Once Docker has been installed, the prebuilt Docker images need to be downloaded. The following commands will pull (download) Docker images that I have created preconfigured with the necessary software and libraries for developing machine learning (and deep learning) algorithms in Python. The full Dockerfiles can be found in the /docker/ subdirectory of the repository for those interested in manually building (and modifying) the Docker images. Alternatively, the Python virtual environments (managed via Conda) installed on the Docker images are availabe in the corresponding Conda *.yml files in the respective Docker build directories; see above Install dependencies with Conda for more information.

There are a total of four versions of my prebuilt Docker images. The full versions of the images contain many useful Python modules and other software tools to reproduce a comprehensive development environment.
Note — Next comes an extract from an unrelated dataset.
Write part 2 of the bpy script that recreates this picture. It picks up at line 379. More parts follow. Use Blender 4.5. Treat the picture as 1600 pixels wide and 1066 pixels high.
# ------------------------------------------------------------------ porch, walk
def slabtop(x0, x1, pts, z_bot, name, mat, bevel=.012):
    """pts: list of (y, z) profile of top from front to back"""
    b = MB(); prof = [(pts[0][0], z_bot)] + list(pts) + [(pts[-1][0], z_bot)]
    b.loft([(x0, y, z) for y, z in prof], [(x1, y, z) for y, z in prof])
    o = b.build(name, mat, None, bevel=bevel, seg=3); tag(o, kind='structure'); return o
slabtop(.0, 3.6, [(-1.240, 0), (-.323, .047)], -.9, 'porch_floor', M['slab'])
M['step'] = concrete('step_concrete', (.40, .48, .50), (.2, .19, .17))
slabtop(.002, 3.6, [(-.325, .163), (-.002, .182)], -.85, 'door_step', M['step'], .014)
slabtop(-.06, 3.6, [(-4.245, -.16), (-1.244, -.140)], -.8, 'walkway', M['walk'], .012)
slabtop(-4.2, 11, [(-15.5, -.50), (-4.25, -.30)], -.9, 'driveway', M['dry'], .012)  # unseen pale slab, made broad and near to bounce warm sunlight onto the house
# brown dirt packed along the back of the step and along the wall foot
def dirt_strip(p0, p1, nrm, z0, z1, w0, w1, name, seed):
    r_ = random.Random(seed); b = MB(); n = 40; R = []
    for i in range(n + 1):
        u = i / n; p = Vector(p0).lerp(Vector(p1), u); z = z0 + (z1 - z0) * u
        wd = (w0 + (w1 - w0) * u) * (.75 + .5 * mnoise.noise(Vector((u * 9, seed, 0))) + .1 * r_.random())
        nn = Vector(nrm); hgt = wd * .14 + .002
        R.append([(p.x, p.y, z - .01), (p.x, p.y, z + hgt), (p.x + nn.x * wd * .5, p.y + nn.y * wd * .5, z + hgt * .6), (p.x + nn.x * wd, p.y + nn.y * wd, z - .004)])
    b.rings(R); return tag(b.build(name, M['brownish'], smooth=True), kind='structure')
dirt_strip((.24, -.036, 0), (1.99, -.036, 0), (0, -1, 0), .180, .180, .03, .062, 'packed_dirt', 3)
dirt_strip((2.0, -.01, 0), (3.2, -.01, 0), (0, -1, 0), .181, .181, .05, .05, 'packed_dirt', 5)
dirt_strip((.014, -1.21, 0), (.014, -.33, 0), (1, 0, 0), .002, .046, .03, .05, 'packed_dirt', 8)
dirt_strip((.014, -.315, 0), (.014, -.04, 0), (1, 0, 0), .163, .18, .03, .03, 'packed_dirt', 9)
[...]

The lite versions of the images contain only the minimum necessary modules to run models in a production environment.

All Docker images are built using Tensorflow 2.1 and Python 3.6. In addition the following lists an overview of available Python modules and software:

Python

• ipython, ipdb (*)
• jupyterlab, jupyterhub
• cython (*)
• pydicom, gdcm, mudicom (*)
• nibabel, simpleitk
• pillow, opencv
• openslide
• requests, dill, h5py, pyyaml (*)
• scipy, scikit-image, scikit-learn (*)
• pandas (*)
• xlrd
• seaborn
• flask, flask-socketio
• pymongo (*)
• redis (*)

Other

• utilities (zsh, vim, wget, curl, bzip2, etc) (*)
• OpenSlide
• X11

(*) indicates subset of tools available in lite

In addition, all Docker images are compiled as either gpu or cpu versions (the primary difference relates to Tensorflow binaries).
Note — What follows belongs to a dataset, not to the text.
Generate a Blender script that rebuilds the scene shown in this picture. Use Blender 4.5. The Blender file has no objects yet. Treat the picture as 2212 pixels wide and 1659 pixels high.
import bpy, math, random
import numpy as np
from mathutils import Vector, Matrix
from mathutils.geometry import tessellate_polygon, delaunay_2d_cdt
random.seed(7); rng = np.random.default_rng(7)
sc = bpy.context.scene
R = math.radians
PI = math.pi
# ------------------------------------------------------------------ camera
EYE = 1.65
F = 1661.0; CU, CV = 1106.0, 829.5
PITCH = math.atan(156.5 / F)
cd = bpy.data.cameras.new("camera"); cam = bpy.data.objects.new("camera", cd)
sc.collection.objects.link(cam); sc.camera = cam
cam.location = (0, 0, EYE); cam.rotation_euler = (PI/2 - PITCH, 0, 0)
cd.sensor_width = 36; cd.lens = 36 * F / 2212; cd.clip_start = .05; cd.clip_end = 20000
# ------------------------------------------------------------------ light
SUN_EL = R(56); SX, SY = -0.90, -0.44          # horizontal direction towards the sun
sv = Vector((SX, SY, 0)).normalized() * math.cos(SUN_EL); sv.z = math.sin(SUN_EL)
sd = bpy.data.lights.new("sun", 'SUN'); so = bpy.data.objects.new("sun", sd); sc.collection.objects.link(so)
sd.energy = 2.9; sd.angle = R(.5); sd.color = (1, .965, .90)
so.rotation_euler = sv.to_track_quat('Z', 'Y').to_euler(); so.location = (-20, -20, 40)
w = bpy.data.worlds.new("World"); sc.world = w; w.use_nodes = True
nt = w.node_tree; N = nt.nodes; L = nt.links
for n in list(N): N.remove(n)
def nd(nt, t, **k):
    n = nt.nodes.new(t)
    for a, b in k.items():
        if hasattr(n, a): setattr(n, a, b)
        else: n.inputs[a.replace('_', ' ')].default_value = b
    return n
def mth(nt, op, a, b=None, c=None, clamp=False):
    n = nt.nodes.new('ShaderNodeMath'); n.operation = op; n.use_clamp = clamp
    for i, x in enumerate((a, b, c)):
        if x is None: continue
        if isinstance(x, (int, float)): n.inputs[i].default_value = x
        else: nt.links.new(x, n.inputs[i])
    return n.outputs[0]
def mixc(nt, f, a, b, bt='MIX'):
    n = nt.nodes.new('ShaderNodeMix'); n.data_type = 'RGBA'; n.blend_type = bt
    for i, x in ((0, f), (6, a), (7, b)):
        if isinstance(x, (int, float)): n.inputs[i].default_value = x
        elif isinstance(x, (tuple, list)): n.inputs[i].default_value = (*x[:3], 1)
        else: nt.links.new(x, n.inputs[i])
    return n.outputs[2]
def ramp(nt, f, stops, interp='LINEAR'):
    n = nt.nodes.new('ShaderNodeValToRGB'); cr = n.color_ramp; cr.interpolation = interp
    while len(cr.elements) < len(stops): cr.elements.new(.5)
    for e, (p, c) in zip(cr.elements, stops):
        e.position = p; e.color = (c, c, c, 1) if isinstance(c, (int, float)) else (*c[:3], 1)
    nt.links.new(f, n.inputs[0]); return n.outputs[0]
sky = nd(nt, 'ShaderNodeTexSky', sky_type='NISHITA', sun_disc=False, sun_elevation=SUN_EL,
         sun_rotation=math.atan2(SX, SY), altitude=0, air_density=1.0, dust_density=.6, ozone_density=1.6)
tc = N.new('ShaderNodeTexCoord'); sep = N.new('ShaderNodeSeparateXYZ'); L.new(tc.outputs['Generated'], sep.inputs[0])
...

To download the necessary Docker image(s) use the following commands:

$ sudo docker pull peterchang77/gpu-full:latest
$ sudo docker pull peterchang77/gpu-lite:latest
$ sudo docker pull peterchang77/cpu-full:latest
$ sudo docker pull peterchang77/cpu-lite:latest

Docker for Data Science

The power of Docker containerization is the ability to consolidate all runtime dependencies (including OS) into a single portable package. The most common use-case of this technology is in the setting of software deployment where an entire application (including necessary source code) is packaged inside a Docker image. When the container is instatiated, a single line of code or script is invoked to launch the prepared application; when complete, the container is removed.
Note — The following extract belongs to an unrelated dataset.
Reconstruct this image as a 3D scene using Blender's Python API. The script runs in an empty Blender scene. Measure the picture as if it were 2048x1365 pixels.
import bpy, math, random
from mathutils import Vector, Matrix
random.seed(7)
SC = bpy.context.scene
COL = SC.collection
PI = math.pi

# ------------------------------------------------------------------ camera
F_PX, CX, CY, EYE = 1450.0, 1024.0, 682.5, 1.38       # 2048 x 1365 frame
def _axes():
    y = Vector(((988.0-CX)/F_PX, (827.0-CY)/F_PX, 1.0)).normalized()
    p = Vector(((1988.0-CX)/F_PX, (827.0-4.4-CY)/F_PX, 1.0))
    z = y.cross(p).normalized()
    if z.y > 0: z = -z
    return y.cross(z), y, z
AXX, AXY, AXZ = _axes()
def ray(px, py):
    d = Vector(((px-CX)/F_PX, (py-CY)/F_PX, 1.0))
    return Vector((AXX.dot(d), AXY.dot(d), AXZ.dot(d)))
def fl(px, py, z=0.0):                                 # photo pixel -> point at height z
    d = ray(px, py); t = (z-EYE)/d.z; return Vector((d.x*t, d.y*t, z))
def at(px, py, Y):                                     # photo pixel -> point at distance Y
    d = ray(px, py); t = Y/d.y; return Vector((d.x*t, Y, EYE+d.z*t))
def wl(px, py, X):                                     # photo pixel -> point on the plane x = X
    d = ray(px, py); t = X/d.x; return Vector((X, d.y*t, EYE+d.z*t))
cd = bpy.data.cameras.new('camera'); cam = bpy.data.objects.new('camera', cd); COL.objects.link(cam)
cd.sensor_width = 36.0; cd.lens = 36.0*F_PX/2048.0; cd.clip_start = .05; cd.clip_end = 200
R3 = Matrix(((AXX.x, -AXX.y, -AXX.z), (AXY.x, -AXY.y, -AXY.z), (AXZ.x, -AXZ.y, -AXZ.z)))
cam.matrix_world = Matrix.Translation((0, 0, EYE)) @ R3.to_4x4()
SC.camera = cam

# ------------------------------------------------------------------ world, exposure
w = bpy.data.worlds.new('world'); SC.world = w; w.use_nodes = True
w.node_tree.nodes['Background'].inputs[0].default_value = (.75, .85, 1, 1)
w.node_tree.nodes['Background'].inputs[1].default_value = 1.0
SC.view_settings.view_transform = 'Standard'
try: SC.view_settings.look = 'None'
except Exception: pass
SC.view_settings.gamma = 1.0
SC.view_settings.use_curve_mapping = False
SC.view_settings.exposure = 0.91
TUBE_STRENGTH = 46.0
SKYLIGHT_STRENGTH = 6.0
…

In the context of data science, several key modifications to the conventional workflow can be implemented to use Docker containers as a persistent environment for active software development. In this strategy, the instantiated container is run interactively so that it can be used as a stand-in replacement for your underlying OS to write, test and debug code.

To use a Docker container in this way as an interactive virtual machine, you will need to invoke the docker run command with the -it flag. A number of additional command line flags may also be used to enable specific functionality. At minimum, the following docker run command is recommended to launch a single interative container:

$ sudo docker run -it --rm --net="host" -v /data:/data --name my_container peterchang77/gpu-full:latest

Here the key flags include:

• -it: run in interative mode
• --rm: remove the container after complete
• --net="host": allow communication to the container on all ports accessible to host (for example Jupyter notebooks)
• -v /data:/data: mount the /data directory on the current host into the Docker container; this allows files, code, and data to be accessed from within the Docker container and also ensures that any completed work persists after the container is closed (consider mounting additional folders as needed)
• --name: name of container

To facilitate invoking docker run with the necessary flags, a Bash script has been prepared in the /scripts/ subdirectory.

./docker-run.sh

USAGE: ./docker-run.sh [-options ...] 

Launch a single Docker container

OPTIONS:

  -n or --name          Name of instantiated container (required)
  -i or --image         Name of container image to launch (default is gpu-full)
  -c or --command       Command to run upon container initialization (default is None)
  -C or --cpu           Use CPU mode (default is GPU mode)
  -h or --help          Print help

MOUNT OPTIONS:

By default, the following host volumes are mounted into the Docker container:

  /home (access to host home directory and files)
  /data (access to host data volume, if used)
  /mnt  (access to mounted volumes e.g. external hard drive, USB, etc)

If desired, alternate locations can be specified using the following flags:

  -H or --home          Alternate location of /home dir to mount (e.g. /Users for Mac OS)
  -d or --data          Alternate location of /data dir to mount 
  -m or --mnt           Alternate location of /mnt  dir to mount (e.g. /Volumes for Mac OS)
  -x or --prefix        Prefix for all location (e.g. /mnt/nfs if the above are served via NFS)

USER OPTIONS:

If the host is a *nix-based OS, users (and passwords) are copied (NOT mounted) into the container:

  /etc/passwd
  /etc/shadow
  /etc/group
  /etc/gshadow

If desired, an alternate location of the corresponding /etc folder can be specified:

  -E or --etc           Alternate location of /etc dir to copy (with users and passwords)

Examples

1. Run a new container with the name "jupyter" with (standard) /home folder location:

$ ./docker-run.sh -n jupyter

Then, once inside the container , launch JupyterHub:

$ jupyterhub

Linux Utilities

A number of Bash scripts are prepared in the /linux/ subdirectory of this repository to install several commonly used tools for improved workflow, terminal session management, etc.

install.sh

This script installs a handful of common Linux tools, including:

• vim (including Vundle, .vimrc configuration file, colors and plugins)
• silversearcher-ag
• tmux and zsh
• git
• zsh

Note that the formal Python development environment is provided in Docker containers described above.

install-aws.sh

If you are using a brand new AWS instance, there are a handful of commands that are useful for mounting a filesystem via NFS and downloading some commonly used dependencies (GCC, Java, etc) that AWS does not include by default.